GIVEN EXERCISE:
Reproduce the listing below exactly. Pictures do not belong in the copy.

>> begin

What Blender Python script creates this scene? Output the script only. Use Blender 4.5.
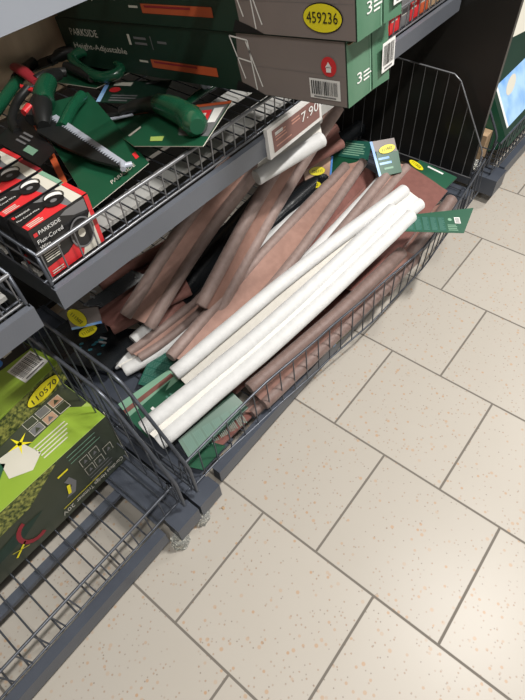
import bpy, bmesh, math, random
from mathutils import Vector, Matrix, noise
R = random.Random(7)
S = bpy.context.scene
for o in list(bpy.data.objects): bpy.data.objects.remove(o)
COL = S.collection
V = Vector

# ------------------------------------------------------------------ camera
cam_d = bpy.data.cameras.new('camera'); cam = bpy.data.objects.new('camera', cam_d); COL.objects.link(cam)
cam_d.sensor_fit = 'VERTICAL'; cam_d.sensor_height = 36.0; cam_d.lens = 27.129
cam_d.clip_start = 0.01
cam.matrix_world = Matrix(((0.782197, -0.469945, 0.409047, 0.279685), (0.621344, 0.636688, -0.456684, -0.026854), (-0.045819, 0.611376, 0.790013, 1.220205), (0, 0, 0, 1)))
S.camera = cam

# ------------------------------------------------------------------ light and exposure
S.view_settings.view_transform = 'Standard'; S.view_settings.look = 'None'
S.view_settings.exposure = 0.0; S.view_settings.gamma = 1.0; S.view_settings.use_curve_mapping = False
w = bpy.data.worlds.new('store_air'); S.world = w; w.use_nodes = True
bg = w.node_tree.nodes['Background']; bg.inputs[0].default_value = (1.0, 0.97, 0.93, 1); bg.inputs[1].default_value = 0.15

def area(name, loc, sx, sy, power, color=(1, 0.965, 0.92)):
    d = bpy.data.lights.new(name, 'AREA'); d.shape = 'RECTANGLE'; d.size = sx; d.size_y = sy
    d.energy = power; d.color = color
    o = bpy.data.objects.new(name, d); COL.objects.link(o); o.location = loc
    return o
area('ceiling_lamp_light', (0.80, 1.30, 2.85), 0.12, 0.45, 88)
area('ceiling_lamp_light', (0.80, -0.35, 2.85), 0.12, 0.45, 38)
area('ceiling_lamp_light', (0.80, 3.2, 2.85), 0.12, 0.45, 46)
area('far_aisle_light', (3.2, 1.0, 2.9), 0.3, 4.0, 30)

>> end

CORRECT ANSWER:
What Blender Python script creates this scene? Output the script only. Use Blender 4.5.
import bpy, bmesh, math, random
from mathutils import Vector, Matrix, noise
R = random.Random(7)
S = bpy.context.scene
for o in list(bpy.data.objects): bpy.data.objects.remove(o)
COL = S.collection
V = Vector

# ------------------------------------------------------------------ camera
cam_d = bpy.data.cameras.new('camera'); cam = bpy.data.objects.new('camera', cam_d); COL.objects.link(cam)
cam_d.sensor_fit = 'VERTICAL'; cam_d.sensor_height = 36.0; cam_d.lens = 27.129
cam_d.clip_start = 0.01
cam.matrix_world = Matrix(((0.782197, -0.469945, 0.409047, 0.279685), (0.621344, 0.636688, -0.456684, -0.026854), (-0.045819, 0.611376, 0.790013, 1.220205), (0, 0, 0, 1)))
S.camera = cam

# ------------------------------------------------------------------ light and exposure
S.view_settings.view_transform = 'Standard'; S.view_settings.look = 'None'
S.view_settings.exposure = 0.0; S.view_settings.gamma = 1.0; S.view_settings.use_curve_mapping = False
w = bpy.data.worlds.new('store_air'); S.world = w; w.use_nodes = True
bg = w.node_tree.nodes['Background']; bg.inputs[0].default_value = (1.0, 0.97, 0.93, 1); bg.inputs[1].default_value = 0.15

def area(name, loc, sx, sy, power, color=(1, 0.965, 0.92)):
    d = bpy.data.lights.new(name, 'AREA'); d.shape = 'RECTANGLE'; d.size = sx; d.size_y = sy
    d.energy = power; d.color = color
    o = bpy.data.objects.new(name, d); COL.objects.link(o); o.location = loc
    return o
area('ceiling_lamp_light', (0.80, 1.30, 2.85), 0.12, 0.45, 88)
area('ceiling_lamp_light', (0.80, -0.35, 2.85), 0.12, 0.45, 38)
area('ceiling_lamp_light', (0.80, 3.2, 2.85), 0.12, 0.45, 46)
area('far_aisle_light', (3.2, 1.0, 2.9), 0.3, 4.0, 30)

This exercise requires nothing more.